## WRITTEN PROBLEM
Quote, with no changes, the lines that run from the top of the material to the line with "steel_bowl('mixing_bowl', 'smaller stainless", both included.

## MATERIAL TO PROCESS

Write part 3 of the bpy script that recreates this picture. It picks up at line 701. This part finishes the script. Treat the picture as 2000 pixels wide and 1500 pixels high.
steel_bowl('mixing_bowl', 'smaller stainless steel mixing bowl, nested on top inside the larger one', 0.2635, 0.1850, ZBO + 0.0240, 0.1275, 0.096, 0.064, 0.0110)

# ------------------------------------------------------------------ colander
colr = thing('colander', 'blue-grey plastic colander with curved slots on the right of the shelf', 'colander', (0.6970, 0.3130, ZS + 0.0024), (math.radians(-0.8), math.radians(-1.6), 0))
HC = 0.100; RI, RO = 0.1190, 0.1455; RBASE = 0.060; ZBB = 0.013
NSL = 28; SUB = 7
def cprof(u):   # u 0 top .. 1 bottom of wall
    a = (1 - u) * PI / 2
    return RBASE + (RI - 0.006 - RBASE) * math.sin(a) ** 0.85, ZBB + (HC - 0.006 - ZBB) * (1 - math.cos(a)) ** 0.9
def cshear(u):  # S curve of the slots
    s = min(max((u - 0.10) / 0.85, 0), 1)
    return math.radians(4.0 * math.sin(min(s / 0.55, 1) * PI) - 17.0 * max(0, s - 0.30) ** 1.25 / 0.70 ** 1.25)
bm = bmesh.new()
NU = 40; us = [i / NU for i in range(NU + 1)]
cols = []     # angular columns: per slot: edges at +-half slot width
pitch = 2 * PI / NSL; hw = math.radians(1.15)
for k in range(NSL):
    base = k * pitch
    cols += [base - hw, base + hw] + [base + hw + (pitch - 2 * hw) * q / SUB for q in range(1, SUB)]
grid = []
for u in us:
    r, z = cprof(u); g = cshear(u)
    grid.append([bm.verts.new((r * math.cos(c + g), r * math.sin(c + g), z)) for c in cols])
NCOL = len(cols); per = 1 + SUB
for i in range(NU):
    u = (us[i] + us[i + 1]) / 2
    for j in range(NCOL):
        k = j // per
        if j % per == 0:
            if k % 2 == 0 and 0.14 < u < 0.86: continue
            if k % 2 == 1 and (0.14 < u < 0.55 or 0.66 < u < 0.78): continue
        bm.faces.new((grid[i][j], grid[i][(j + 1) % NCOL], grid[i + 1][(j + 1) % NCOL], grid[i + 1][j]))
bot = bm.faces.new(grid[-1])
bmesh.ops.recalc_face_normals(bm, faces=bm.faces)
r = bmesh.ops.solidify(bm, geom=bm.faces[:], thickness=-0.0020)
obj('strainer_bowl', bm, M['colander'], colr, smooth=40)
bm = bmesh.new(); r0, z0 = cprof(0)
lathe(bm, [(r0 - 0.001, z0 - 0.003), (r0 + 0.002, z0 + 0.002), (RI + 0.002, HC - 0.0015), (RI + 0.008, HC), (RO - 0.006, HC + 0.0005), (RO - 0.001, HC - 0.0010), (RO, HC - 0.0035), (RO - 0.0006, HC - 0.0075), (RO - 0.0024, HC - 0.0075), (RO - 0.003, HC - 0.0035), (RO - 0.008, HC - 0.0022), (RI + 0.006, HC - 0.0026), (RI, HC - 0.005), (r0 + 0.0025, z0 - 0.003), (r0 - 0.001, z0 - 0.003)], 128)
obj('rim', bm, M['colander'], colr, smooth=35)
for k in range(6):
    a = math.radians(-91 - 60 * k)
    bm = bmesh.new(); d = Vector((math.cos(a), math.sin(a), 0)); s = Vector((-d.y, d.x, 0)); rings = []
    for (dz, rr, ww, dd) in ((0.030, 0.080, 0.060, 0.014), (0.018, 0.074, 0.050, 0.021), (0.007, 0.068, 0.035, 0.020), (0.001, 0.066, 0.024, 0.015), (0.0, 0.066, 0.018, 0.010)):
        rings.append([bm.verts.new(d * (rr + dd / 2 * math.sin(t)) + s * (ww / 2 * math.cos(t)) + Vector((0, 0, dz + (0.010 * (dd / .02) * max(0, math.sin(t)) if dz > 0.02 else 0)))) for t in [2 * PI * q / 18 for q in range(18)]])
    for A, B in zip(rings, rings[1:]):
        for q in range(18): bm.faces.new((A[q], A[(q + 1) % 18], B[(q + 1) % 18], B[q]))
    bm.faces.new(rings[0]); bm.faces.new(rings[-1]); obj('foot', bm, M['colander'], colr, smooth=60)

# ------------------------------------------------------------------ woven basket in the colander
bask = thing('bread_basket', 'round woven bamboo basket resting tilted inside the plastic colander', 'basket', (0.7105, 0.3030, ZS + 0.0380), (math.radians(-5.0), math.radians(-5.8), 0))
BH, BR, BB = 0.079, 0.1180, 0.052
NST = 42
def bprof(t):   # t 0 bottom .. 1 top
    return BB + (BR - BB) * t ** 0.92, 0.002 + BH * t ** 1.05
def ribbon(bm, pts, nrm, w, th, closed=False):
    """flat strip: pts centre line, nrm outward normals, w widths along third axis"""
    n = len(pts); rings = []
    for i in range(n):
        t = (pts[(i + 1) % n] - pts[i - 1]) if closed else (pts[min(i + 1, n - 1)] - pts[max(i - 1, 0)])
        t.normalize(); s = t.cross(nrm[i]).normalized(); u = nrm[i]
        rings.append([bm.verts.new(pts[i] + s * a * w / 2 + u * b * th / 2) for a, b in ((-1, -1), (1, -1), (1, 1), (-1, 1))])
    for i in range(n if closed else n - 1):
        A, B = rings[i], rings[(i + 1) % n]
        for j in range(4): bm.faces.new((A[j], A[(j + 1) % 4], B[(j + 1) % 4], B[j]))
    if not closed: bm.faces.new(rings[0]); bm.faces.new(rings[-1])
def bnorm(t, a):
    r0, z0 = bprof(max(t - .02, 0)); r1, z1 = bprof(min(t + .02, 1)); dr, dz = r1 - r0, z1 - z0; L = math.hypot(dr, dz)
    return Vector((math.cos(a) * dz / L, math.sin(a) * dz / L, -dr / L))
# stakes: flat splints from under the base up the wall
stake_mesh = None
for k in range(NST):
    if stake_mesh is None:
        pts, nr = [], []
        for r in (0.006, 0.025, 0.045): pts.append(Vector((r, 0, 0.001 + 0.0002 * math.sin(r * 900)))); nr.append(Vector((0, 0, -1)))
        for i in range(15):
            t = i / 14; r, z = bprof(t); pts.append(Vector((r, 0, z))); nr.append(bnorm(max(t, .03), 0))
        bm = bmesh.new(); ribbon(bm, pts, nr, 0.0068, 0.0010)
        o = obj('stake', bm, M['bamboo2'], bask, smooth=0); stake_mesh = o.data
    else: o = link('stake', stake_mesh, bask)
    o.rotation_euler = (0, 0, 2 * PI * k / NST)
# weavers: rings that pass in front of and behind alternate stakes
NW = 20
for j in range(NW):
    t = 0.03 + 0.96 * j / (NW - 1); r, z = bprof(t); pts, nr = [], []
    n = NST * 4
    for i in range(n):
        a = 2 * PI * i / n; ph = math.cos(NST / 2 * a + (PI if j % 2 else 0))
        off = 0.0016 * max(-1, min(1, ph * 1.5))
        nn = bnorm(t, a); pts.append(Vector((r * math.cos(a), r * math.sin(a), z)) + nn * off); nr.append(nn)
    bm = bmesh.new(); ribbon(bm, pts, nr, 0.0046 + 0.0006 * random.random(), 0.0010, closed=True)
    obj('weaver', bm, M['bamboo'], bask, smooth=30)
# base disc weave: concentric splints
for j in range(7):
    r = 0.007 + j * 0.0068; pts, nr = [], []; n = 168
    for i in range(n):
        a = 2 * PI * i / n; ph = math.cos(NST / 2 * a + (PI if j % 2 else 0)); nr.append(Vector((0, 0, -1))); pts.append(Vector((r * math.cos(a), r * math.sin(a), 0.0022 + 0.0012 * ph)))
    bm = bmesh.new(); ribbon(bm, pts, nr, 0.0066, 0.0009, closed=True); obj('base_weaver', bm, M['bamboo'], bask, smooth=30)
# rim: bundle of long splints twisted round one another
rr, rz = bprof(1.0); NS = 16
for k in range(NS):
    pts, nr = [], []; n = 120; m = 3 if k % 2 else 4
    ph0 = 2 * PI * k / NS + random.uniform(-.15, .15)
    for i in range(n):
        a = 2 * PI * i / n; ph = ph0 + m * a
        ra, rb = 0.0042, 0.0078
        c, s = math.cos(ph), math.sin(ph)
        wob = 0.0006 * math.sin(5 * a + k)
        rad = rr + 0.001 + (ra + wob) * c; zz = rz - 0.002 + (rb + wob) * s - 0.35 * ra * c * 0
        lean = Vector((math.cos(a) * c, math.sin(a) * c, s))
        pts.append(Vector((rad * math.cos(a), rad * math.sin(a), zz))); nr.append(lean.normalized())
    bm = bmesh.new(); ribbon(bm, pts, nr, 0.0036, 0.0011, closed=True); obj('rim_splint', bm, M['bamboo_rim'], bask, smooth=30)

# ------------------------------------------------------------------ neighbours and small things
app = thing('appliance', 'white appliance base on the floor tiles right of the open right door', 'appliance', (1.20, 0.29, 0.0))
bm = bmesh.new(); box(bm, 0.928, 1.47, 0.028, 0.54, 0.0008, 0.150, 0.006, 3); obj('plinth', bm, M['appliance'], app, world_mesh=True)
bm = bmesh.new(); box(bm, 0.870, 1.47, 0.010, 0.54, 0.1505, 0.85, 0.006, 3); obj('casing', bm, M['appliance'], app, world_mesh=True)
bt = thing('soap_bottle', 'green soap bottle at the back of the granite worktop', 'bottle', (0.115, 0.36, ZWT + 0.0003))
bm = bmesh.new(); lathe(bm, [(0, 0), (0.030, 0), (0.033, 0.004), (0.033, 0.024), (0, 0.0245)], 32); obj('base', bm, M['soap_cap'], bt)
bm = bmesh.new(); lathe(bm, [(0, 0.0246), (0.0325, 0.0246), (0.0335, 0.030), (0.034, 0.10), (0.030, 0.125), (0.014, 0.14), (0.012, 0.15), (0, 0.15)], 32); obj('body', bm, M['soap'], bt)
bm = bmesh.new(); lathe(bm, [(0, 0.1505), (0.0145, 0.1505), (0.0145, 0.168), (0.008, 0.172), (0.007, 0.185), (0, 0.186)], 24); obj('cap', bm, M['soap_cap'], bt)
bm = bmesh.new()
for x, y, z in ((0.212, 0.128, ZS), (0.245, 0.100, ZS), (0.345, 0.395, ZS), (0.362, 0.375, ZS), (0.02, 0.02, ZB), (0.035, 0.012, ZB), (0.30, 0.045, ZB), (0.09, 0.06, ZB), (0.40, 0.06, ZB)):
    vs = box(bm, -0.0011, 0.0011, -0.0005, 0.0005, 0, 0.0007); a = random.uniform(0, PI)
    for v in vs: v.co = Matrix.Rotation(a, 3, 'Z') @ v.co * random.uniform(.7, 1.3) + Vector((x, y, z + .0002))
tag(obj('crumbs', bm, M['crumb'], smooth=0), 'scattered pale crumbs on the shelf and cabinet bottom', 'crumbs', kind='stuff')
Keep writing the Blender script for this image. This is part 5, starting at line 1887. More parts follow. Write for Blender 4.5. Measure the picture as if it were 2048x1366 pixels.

## TASK RESULT
Write part 3 of the bpy script that recreates this picture. It picks up at line 701. This part finishes the script. Treat the picture as 2000 pixels wide and 1500 pixels high.
steel_bowl('mixing_bowl', 'smaller stainless steel mixing bowl, nested on top inside the larger one', 0.2635, 0.1850, ZBO + 0.0240, 0.1275, 0.096, 0.064, 0.0110)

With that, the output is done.